◆ **Task to complete**: From the records below, copy out exactly the lines from the one containing "Continue the Blender" to the one containing "g = MB(); g.box(576, 631, 12, 7, 0, zat(576, 630)", both included. Add nothing else.
* * * * * * *
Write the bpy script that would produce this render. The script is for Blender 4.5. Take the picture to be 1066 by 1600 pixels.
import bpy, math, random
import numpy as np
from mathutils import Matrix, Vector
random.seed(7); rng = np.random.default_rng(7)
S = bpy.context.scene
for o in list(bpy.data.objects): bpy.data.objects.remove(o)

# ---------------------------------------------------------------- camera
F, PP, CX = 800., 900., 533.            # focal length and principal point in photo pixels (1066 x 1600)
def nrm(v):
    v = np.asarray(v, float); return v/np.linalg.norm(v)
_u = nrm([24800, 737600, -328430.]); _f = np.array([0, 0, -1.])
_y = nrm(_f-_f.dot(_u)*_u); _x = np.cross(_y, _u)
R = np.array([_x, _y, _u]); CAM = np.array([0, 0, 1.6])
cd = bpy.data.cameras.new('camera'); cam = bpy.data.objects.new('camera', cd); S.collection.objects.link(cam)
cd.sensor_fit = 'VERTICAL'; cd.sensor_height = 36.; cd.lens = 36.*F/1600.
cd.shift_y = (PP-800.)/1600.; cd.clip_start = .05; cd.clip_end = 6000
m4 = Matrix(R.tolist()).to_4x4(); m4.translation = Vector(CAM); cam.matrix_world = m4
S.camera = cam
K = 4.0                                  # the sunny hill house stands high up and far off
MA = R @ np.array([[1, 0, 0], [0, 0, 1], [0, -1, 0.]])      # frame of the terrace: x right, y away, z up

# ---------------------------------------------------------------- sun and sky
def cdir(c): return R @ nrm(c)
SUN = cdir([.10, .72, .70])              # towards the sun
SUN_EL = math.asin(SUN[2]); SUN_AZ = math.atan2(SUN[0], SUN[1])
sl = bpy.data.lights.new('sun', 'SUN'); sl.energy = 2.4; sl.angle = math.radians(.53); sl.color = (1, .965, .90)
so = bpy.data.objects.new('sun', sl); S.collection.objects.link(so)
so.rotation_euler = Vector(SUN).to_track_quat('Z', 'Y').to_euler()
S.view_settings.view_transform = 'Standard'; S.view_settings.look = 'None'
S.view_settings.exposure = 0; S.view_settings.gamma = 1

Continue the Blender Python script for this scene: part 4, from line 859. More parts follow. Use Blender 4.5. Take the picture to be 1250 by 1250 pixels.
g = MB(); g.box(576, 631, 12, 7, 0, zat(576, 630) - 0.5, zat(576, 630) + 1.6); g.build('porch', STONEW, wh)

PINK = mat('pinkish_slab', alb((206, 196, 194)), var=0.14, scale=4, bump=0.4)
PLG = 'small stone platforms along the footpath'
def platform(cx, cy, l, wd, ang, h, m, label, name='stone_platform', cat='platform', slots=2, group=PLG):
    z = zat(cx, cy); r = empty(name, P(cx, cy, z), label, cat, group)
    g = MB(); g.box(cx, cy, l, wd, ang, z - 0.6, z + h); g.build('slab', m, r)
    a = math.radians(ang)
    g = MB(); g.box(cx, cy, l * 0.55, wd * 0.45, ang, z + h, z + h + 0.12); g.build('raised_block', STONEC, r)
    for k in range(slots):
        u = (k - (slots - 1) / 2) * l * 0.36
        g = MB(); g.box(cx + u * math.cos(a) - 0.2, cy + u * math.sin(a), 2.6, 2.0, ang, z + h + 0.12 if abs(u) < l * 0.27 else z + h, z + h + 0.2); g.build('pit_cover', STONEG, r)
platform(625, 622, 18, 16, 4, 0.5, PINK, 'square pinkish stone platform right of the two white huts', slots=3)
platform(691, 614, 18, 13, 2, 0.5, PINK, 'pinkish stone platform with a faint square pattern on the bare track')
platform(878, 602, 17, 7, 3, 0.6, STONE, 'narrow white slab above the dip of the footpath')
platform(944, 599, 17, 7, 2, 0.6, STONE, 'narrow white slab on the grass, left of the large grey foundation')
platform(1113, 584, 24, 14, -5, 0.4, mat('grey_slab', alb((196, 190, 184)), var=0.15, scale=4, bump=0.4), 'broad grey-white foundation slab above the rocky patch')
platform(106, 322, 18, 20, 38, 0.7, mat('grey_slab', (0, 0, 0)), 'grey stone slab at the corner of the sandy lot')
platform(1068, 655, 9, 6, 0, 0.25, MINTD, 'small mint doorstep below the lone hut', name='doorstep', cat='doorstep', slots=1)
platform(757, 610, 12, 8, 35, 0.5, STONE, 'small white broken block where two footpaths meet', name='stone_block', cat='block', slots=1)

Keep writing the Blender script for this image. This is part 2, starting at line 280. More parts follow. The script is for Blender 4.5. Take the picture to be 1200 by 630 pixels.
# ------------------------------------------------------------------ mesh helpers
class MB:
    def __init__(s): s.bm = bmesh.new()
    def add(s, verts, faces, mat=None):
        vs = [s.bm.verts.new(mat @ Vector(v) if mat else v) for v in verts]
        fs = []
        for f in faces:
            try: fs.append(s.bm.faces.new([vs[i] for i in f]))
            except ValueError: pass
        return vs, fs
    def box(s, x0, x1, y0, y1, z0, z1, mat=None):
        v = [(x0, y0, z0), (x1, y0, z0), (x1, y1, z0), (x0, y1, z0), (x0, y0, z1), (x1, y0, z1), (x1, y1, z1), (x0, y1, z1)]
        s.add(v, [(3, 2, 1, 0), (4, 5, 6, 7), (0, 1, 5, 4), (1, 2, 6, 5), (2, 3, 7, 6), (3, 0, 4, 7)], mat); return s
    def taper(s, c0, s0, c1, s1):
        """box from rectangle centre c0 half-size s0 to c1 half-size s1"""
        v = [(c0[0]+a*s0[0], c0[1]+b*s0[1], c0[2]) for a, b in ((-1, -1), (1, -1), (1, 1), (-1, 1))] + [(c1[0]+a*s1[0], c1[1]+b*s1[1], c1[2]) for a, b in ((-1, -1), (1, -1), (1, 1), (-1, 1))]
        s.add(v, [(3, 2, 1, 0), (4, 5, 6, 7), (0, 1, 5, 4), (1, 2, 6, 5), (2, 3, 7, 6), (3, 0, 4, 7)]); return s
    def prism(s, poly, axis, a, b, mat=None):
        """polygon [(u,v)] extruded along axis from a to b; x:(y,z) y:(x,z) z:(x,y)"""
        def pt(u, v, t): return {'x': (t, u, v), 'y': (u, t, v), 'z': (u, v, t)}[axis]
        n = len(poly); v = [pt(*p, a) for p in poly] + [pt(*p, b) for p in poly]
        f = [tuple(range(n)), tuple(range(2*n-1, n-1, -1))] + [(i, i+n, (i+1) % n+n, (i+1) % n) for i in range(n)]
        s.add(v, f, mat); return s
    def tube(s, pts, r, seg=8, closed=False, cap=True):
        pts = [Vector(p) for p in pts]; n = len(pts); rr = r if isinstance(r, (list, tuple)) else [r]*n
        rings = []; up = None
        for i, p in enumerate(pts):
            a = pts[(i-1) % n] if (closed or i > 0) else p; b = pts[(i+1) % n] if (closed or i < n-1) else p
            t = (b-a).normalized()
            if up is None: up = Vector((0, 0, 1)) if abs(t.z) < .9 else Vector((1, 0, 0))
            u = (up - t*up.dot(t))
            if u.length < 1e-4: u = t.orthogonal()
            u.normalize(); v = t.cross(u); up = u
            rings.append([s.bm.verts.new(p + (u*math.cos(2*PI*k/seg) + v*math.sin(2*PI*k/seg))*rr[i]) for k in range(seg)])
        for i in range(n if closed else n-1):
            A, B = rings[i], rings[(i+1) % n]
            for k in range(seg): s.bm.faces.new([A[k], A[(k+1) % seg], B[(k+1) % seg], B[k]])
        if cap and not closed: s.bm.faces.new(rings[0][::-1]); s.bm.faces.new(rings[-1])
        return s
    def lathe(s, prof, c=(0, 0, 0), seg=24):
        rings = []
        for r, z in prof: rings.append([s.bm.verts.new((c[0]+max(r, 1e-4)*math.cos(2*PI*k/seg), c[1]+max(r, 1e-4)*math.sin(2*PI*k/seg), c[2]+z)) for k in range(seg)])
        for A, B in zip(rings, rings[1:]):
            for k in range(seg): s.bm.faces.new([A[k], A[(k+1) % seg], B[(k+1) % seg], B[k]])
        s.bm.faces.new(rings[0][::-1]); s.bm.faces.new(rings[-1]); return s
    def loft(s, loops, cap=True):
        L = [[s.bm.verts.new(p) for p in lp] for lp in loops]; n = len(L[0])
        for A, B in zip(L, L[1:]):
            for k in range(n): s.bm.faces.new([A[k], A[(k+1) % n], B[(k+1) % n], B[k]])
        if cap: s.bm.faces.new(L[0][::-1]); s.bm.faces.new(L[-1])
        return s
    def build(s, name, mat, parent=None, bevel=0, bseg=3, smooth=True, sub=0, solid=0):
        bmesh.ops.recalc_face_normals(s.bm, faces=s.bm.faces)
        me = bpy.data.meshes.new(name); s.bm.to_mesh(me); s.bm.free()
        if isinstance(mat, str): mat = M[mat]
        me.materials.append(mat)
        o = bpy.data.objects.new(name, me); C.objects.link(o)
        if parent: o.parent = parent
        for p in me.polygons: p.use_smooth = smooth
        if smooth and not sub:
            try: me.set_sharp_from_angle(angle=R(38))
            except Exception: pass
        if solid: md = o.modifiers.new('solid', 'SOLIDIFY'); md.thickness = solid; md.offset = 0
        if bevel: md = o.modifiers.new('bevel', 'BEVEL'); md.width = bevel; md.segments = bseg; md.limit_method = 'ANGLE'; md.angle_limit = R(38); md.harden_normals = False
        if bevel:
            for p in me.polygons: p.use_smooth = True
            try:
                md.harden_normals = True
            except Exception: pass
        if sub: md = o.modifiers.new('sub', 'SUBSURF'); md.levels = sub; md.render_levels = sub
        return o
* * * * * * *
◆ **Written response**:
Continue the Blender Python script for this scene: part 4, from line 859. More parts follow. Use Blender 4.5. Take the picture to be 1250 by 1250 pixels.
g = MB(); g.box(576, 631, 12, 7, 0, zat(576, 630) - 0.5, zat(576, 630) + 1.6); g.build('porch', STONEW, wh)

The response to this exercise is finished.